A prolific painter, Patrick Francis works primarily in acrylic on paper. His paintings draw on personal experiences and encounters as well as a rich knowledge of popular culture and art history, often inspired by the work of artists such as Velazquez, Vermeer, Goya and Rubens. Bold in their colour palette, the refined and expressive portraits range from studies of well-known celebrities such as Marilyn Monroe to icons of fifteenth century Italian Renaissance such as author Baldassare Castiglione. Patrick Francis (1991) has worked as a studio artist at Arts Project Australia since 2009 and had his first solo exhibition in the Arts Project gallery in 2014. He has been included in numerous group shows including ‘Salon; gems from the stockroom’, Robin Gibson Gallery; ‘Melbourne Now’, The Ian Potter Centre: NGV Australia, Melbourne; and ‘Connected’, Yarra Gallery, Federation Square, Melbourne. He was a recipient of the Art & Australia/Credit Suisse Private Banking Contemporary Art Award in 2012 and is held in numerous private collections.

Untitled

Public Description: 

Francis reinterprets and transforms images from art history’s greats as well as celebrities from today. They include Vincent Van Gogh, Diego Velazquez and Leonardo da Vinci reinterpreted and transformed anew. Stars such as Nicki Minaj also feature within the artists oeuvre.

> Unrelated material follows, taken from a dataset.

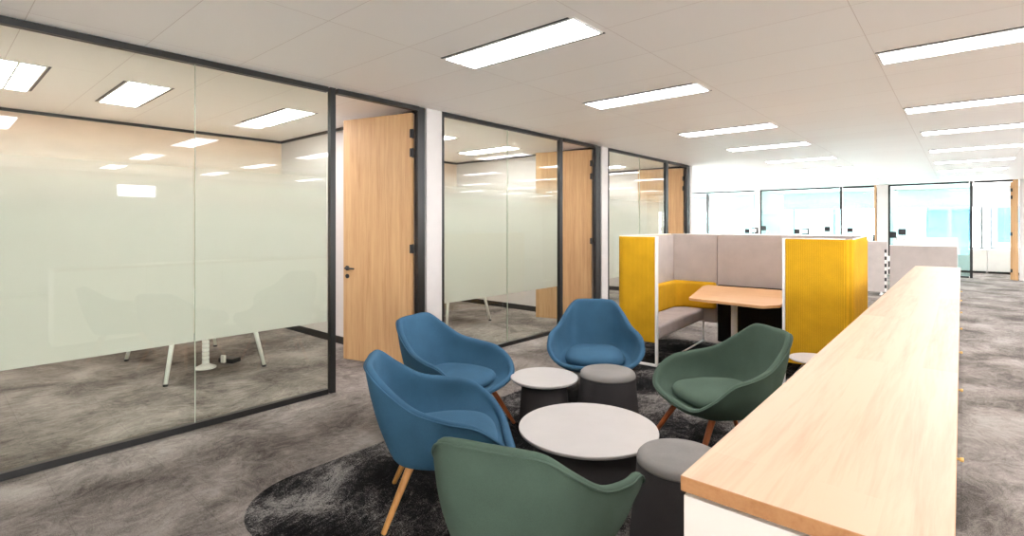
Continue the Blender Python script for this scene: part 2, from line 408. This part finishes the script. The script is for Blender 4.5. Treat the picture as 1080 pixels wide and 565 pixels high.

Patrick Francis is a prolific painter who finds his primary source material in the visual culture and art history of western civilisation. Patrick has been attending Arts Project Australia since 2009 and had his first solo exhibition in 2014. He has been included in numerous group shows including ‘Salon; gems from the stockroom’, Robin Gibson Gallery and ‘Melbourne Now’, NGV Australia, Melbourne. He was a recipient of the Art & Australia/Credit Suisse Private Banking Contemporary Art Award in 2012 and is held in numerous private and public collections.

The Missing Parrot

Public Description: 

‘The Missing Parrot’ by Claire McArdle tells a story about Bundoora Homestead Art Centre. During renovations in the late 1990s, a workman dropped a hammer through the stained glass ceiling destroying the centre where there was a picture of a parrot. The parrot design was not replaced as they couldn’t remember what type of parrot was there. Instead they added a red geometric design to the centre of the glass ceiling. Claire McArdle made this work at Bundoora Homestead Art Centre while artist-in-residence for the ‘Under Construction’ exhibition in 2016. The work consists of three second-hand hammers that have been hand carved into birds that are local to the area in Bundoora.

Claire McArdle trained as a jeweler at RMIT University, completing her honours degree in 2011. In 2016 she won the National Contemporary Jewellry Award at the Griffith Regional Art Gallery. In 2014 she completed a residency at the Icelandic Textile Centre and in 2017 exhibited her work in Melbourne, Munich and Estonia. Her work is held in numerous collections including: RMIT University, Toowoomba Regional Art Gallery and Bluestone Collective, Melbourne.

Like Sands Through the Hourglass, So Are Days of Our Lives

Public Description: 

In this site-specific video work by artist Matthew Harris, the viewer will encounter surveillance footage of a cartoonish apparition interacting with the Bundoora Homestead mansion and its surrounds. The artist embodies a jumbled amorphous persona, making use of the site’s extensive Indigenous, equine and psychiatric history as they engage with the space.

Matthew Harris is an emerging artist who was born in Wangaratta in 1991. In primary school he won a plastic trophy for photographs. Matthew has exhibited at Wangaratta Art Gallery, BLINDSIDE, Strange Neighbour and the Centre for Contemporary Photography. In 2017 he exhibited with Neon Parc at the ‘Spring 1883’ Art Fair and had a solo show ‘Cream dreams’ at Alaska Projects in Sydney. Matthew lives and works in Melbourne. He likes flowers and long romantic walks by the sea at sunset.